I, like so many of us, was very affected with the images coming across the Atlantic of the disturbing acts of violence towards George Floyd, the enormous outflow of lawful protest and expression of public opinion that cries ‘ENOUGH!’ and the uglier side of the resulting riots.

So many of us want to be part of the solution and ‘do’ something– but where do we start?

Throughout history we are familiar with the images of toppling statues that come with a change of regime – Saddam Hussein, Lenin, Ceaucescu… We have recently witnessed the outpouring of people’s anger on the streets of the UK in the pulling down of the statues of various notable people with links with the slave trade or British colonialism.

I fully agree with the challenging of evil actions in our past, but the question I ask myself is ‘where can we focus our energies to bring about a long-lasting change TODAY?’

We cannot change the past.

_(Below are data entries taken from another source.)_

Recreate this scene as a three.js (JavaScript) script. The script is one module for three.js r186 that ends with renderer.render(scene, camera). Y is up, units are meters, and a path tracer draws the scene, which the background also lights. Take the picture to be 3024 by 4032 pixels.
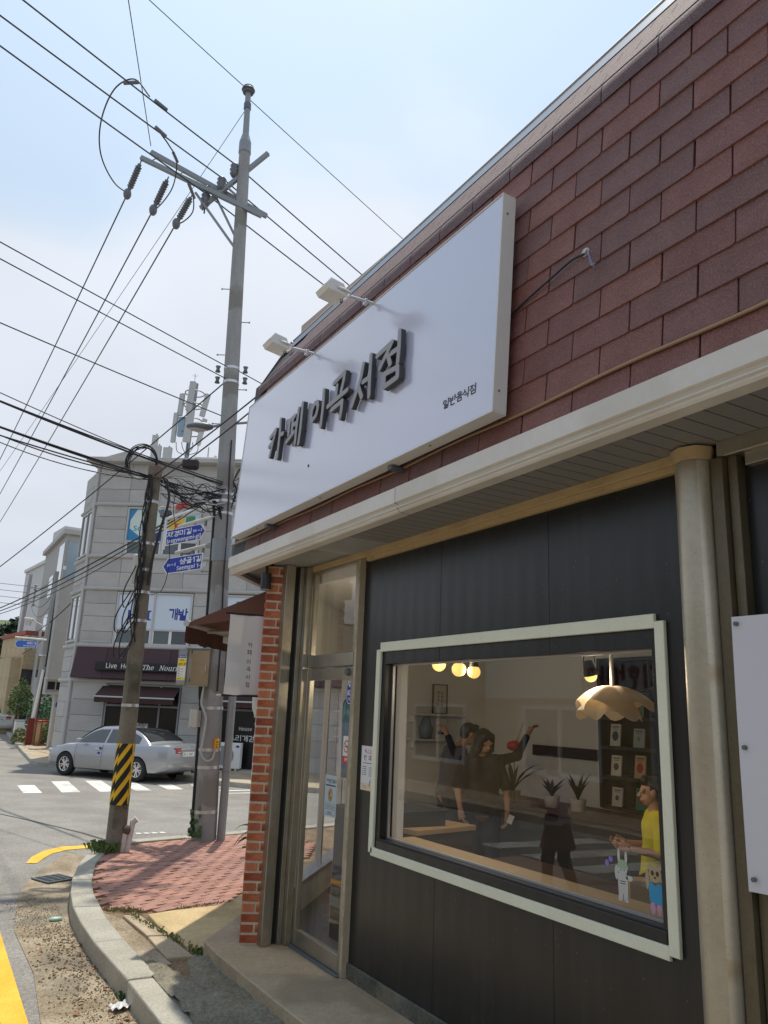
import * as THREE from 'three';
import { RoundedBoxGeometry } from 'three/addons/geometries/RoundedBoxGeometry.js';
import { MarchingCubes } from 'three/addons/objects/MarchingCubes.js';
import { mergeGeometries, mergeVertices, toCreasedNormals } from 'three/addons/utils/BufferGeometryUtils.js';
import { FontLoader } from 'three/addons/loaders/FontLoader.js';
import { TextGeometry } from 'three/addons/geometries/TextGeometry.js';
import { Brush, Evaluator, SUBTRACTION } from 'three-bvh-csg';

const V3 = (x, y, z) => new THREE.Vector3(x, y, z);
const scene = new THREE.Scene();
// ---------------------------------------------------------------- camera
const camera = new THREE.PerspectiveCamera(66.07, 3 / 4, 0.05, 900);
camera.position.set(0, 1.8, 0);
camera.up.set(-0.1573, 0.9685, 0.1932);
camera.lookAt(0.4817, 1.8 + 0.2457, -0.8412);
scene.add(camera);
const renderer = new THREE.WebGLRenderer({ antialias: true });
renderer.toneMapping = THREE.LinearToneMapping;
renderer.toneMappingExposure = 1.1;
renderer.shadowMap.enabled = true;

// ---------------------------------------------------------------- random and noise
function RNG(seed) { let s = seed >>> 0; return () => { s = (s + 0x6D2B79F5) | 0; let t = Math.imul(s ^ (s >>> 15), 1 | s); t = (t + Math.imul(t ^ (t >>> 7), 61 | t)) ^ t; return ((t ^ (t >>> 14)) >>> 0) / 4294967296; }; }
const rnd = RNG(7);
const rr = (a, b) => a + (b - a) * rnd();
function hash(x, y, s) { let h = Math.imul(x, 374761393) + Math.imul(y, 668265263) + Math.imul(s, 1274126177); h = Math.imul(h ^ (h >>> 13), 1274126177); return ((h ^ (h >>> 16)) >>> 0) / 4294967296; }
function vnoise(x, y, per, s) {
  const xi = Math.floor(x), yi = Math.floor(y), fx = x - xi, fy = y - yi, u = fx * fx * (3 - 2 * fx), v = fy * fy * (3 - 2 * fy);
  const w = (n) => ((n % per) + per) % per;
  const a = hash(w(xi), w(yi), s), b = hash(w(xi + 1), w(yi), s), c = hash(w(xi), w(yi + 1), s), d = hash(w(xi + 1), w(yi + 1), s);
  return a + (b - a) * u + (c - a) * v + (a - b - c + d) * u * v;
}
function fbm(x, y, per, s, oct = 4) { let t = 0, a = 0.5, n = 0; for (let i = 0; i < oct; i++) { t += a * vnoise(x, y, per, s + i * 17); n += a; x *= 2; y *= 2; per *= 2; a *= 0.5; } return t / n; }
const sm = (a, b, x) => { const t = Math.min(1, Math.max(0, (x - a) / (b - a))); return t * t * (3 - 2 * t); };
const lerp = (a, b, t) => a + (b - a) * t;

// ---------------------------------------------------------------- sky and sun
const SUN_AZ = 21 * Math.PI / 180, SUN_EL = 62 * Math.PI / 180;
const sunDir = V3(Math.sin(SUN_AZ) * Math.cos(SUN_EL), Math.sin(SUN_EL), -Math.cos(SUN_AZ) * Math.cos(SUN_EL));
{
  const w = 1024, h = 512, d = new Float32Array(w * h * 4);
  for (let j = 0; j < h; j++) for (let i = 0; i < w; i++) {
    const el = ((j + 0.5) / h - 0.5) * Math.PI, az = ((i + 0.5) / w - 0.5) * 2 * Math.PI;
    const x = Math.cos(el) * Math.cos(az), y = Math.sin(el), z = Math.cos(el) * Math.sin(az);
    let c;
    if (y < 0) c = [0.30, 0.29, 0.27];
    else {
      const hz = Math.exp(-y * 3.2);
      c = [lerp(0.50, 0.73, hz), lerp(0.68, 0.78, hz), lerp(0.87, 0.82, hz)];
      const k = 1 / (y + 0.16), px = x * k, pz = z * k;
      let n = fbm(px * 0.9 + 40, pz * 1.25 + 40, 4096, 11, 6);
      const n2 = fbm(px * 0.35 + 90, pz * 0.35 + 12, 4096, 31, 4);
      n = n * 0.65 + n2 * 0.5;
      const cl = sm(0.45, 0.62, n) * sm(0.0, 0.08, y);
      const cs = 0.76 + 0.22 * fbm(px * 2.1 + 30, pz * 2.1 + 30, 4096, 57, 4);
      const a = 0.80 * cl;
      c = [lerp(c[0], cs * 0.96, a), lerp(c[1], cs * 0.985, a), lerp(c[2], cs * 1.01, a)];
      const cosS = x * sunDir.x + y * sunDir.y + z * sunDir.z, g = Math.pow(Math.max(0, cosS), 6) * 0.42;
      c = [c[0] + g * 0.95, c[1] + g * 0.97, c[2] + g * 0.9];
    }
    const o = (j * w + i) * 4; d[o] = c[0] * 0.80; d[o + 1] = c[1] * 0.81; d[o + 2] = c[2] * 0.86; d[o + 3] = 1;
  }
  const t = new THREE.DataTexture(d, w, h, THREE.RGBAFormat, THREE.FloatType);
  t.mapping = THREE.EquirectangularReflectionMapping; t.magFilter = t.minFilter = THREE.LinearFilter; t.wrapS = THREE.RepeatWrapping; t.needsUpdate = true;
  scene.background = t; scene.environment = t;
}
const sun = new THREE.DirectionalLight(new THREE.Color().setRGB(1, 0.93, 0.80), 3.6);
sun.position.copy(sunDir).multiplyScalar(60); sun.target.position.set(3, 0, -12); scene.add(sun, sun.target);
sun.castShadow = true; sun.shadow.mapSize.set(4096, 4096); sun.shadow.radius = 1.6;
Object.assign(sun.shadow.camera, { left: -40, right: 40, top: 45, bottom: -45, near: 1, far: 160 });

// ---------------------------------------------------------------- textures
function dataTex(n, m, f, srgb) {
  const d = new Uint8Array(n * m * 4);
  for (let j = 0; j < m; j++) for (let i = 0; i < n; i++) { const c = f(i, j), o = (j * n + i) * 4; d[o] = Math.max(0, Math.min(255, c[0])); d[o + 1] = Math.max(0, Math.min(255, c[1])); d[o + 2] = Math.max(0, Math.min(255, c[2])); d[o + 3] = 255; }
  const t = new THREE.DataTexture(d, n, m, THREE.RGBAFormat); t.wrapS = t.wrapT = THREE.RepeatWrapping; t.magFilter = THREE.LinearFilter; t.minFilter = THREE.LinearMipmapLinearFilter; t.generateMipmaps = true;
  if (srgb) t.colorSpace = THREE.SRGBColorSpace; t.needsUpdate = true; return t;
}
// a mottled surface: base colour (sRGB 0..255), broad patches, fine grain, optional specks; size = metres per tile
function surf(seed, base, o = {}) {
  const n = o.n || 512, pat = o.patch ?? 18, gr = o.grain ?? 14, pf = o.pf || 5, gf = o.gf || 64, tint = o.tint || [1, 1, 1], st = o.stretch || [1, 1];
  const R = RNG(seed * 77 + 5), g = new Float32Array(n * n);
  const map = dataTex(n, n, (i, j) => {
    const a = fbm(i / n * pf * st[0], j / n * pf * st[1], pf * 1, seed, 5) - 0.5, b = fbm(i / n * gf * st[0], j / n * gf * st[1], gf, seed + 3, 2) - 0.5, w = R() - 0.5;
    let v = a * 2 * pat + b * gr * 1.6 + w * gr;
    g[j * n + i] = b * 0.7 + w * 0.6 + a * (o.bumpLow ?? 0.3);
    let c = [base[0] + v * tint[0], base[1] + v * tint[1], base[2] + v * tint[2]];
    if (o.speck) { const s = hash(i >> (o.speckSize || 0), j >> (o.speckSize || 0), seed + 9); if (s > 1 - o.speck) { const q = o.speckCol; const m = 0.3 + 0.7 * R(); c = [lerp(c[0], q[0], m), lerp(c[1], q[1], m), lerp(c[2], q[2], m)]; } else if (o.speck2 && s < o.speck) { const q = o.speck2; const m = 0.3 + 0.6 * R(); c = [lerp(c[0], q[0], m), lerp(c[1], q[1], m), lerp(c[2], q[2], m)]; } }
    if (o.stain) { const q = sm(0.56, 0.72, fbm(i / n * 3 + 7, j / n * 3, 3, seed + 40, 5)); c = c.map((x, k) => lerp(x, o.stain[k], q * (o.stainA ?? 0.4))); }
    return c;
  }, true);
  const bump = o.bump ? dataTex(n, n, (i, j) => { const v = 128 + g[j * n + i] * 150; return [v, v, v]; }) : null;
  const s = 1 / (o.size || 1); map.repeat.set(s, s); if (bump) bump.repeat.set(s, s);
  return { map, bumpMap: bump, bumpScale: o.bump || 0 };
}
const K = {};   // materials
function mat(name, col, rough = 0.7, o = {}) {
  const c = new THREE.Color(); if (Array.isArray(col)) c.setRGB(...col); else c.set(col);
  const P = Object.assign({ color: c, roughness: rough, metalness: 0 }, o);
  if (P.bumpMap === null) delete P.bumpMap;
  const phys = ['clearcoat', 'transmission', 'sheen', 'anisotropy'].some((k) => k in P);
  const m = phys ? new THREE.MeshPhysicalMaterial(P) : new THREE.MeshStandardMaterial(P);
  m.name = name; K[name] = m; return m;
}
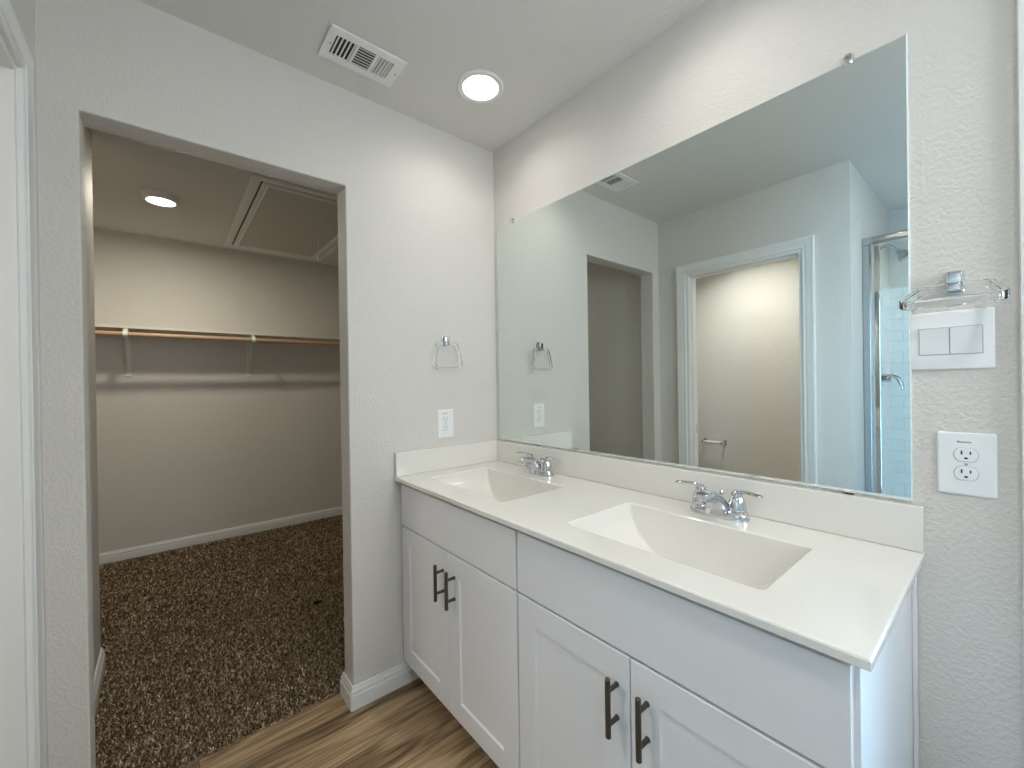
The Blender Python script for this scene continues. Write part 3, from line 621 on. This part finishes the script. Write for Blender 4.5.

We may review history and learn from our mistakes; we may revise history and insert the stories of overlooked men and women and peoples whose important contributions were left out of the narrative.

I have many heroes and love to read their stories, although I have learned not to expect perfection of even my greatest heroes – because every great man or woman has their dark shadows. We can find questionable decisions or character flaws in all great leaders throughout history: Winston Churchill, King David, Florence Nightingale, Martin Luther King, Margaret Thatcher, Peter the Apostle.

The answer to my question of ‘where do we start?’ surely has to land much closer to home – my dark shadows. 

Firstly we need some statue maintenance. We all have in our lives a statue that never should have been raised: the statue of fallen Adam. Fallen Adam represents pride, shame, insecurity, hidden actions, discrimination, violence against others, selfishness – the dark stains of dishonour casting shadows on our lives that we want to forget.

We need to raise a new statue in our lives. 1 Corinthians 15:47 tells us we need a new statue – a second Adam. The first (fallen) Adam is earthy, the second Adam (Jesus) is from heaven. Rather than pouring out my hate and anger on the uncomfortable reading of the lives of others, surely I should be attending to my own statue. Let me topple the statue of fallen Adam in my life. Let me examine my attitudes, my selfishness and the uncomfortable reading of my own history, raising instead a new statue of the Risen Jesus: a statue of grace and forgiveness, of second chances, of understanding, of love, compassion and redemption.

Please, let us not waste energy on rewriting history that cannot be changed. Instead can learn from the past of others, change my present and rewrite the future for our children, so that they do not have to replay the same sad story of mankind?

Secondly we need to choose our battles and our battle language carefully. Proverbs 4:23 instructs us to look after our hearts, ‘Watch over your heart with all diligence, for from it flow the springs of life.’ The heart is a symbol of our emotions and our ‘inner us’. It can refer to our will, our mind, our consciousness, and understanding. Just because we feel the pressure to adopt a certain slogan, or strongly pushed to agree with a certain movement, or display a certain picture or logo, doesn’t mean it is right for us to. What does that movement represent and what is its motivation? Is there a part we can support but other parts we cannot? 

If we are not to remain silent then what do we say? It is sad to see how good messages from good people have been twisted or misrepresented or misunderstood, often when anger and bitterness reigns rather than grace and forgiveness. 

We have all witnessed the trolling of others who say the wrong thing or express an opinion not in line with the current popular message. The venom we see unleashed, especially on social media, adds to the hurt and division rather than addressing the real issue of our hearts. 

We must be careful to whom we speak out, and what platforms we choose to add our voice – guard our hearts so that others do not trample on it or bully us unnecessarily. John 2:24,25 tells us that Jesus, when He was lauded and popular with the people for doing miracles, ‘was not entrusting Himself to them, for He knew all men, and because He did not need anyone to testify concerning man, for He Himself knew what was in man.’ If Jesus guarded His heart so should we.

Let us topple the proud and selfish statues in our lives. We must not keep silent. Speak up when we hear others express racist, discriminatory views, and fight for our children in school if they experience cultures of discrimination and bullying. Choose our battles carefully and express ourselves wisely. Guard our hearts and make sure we express our feelings and agenda, not someone else’s. Be true to ourselves and the values Jesus has placed in our hearts.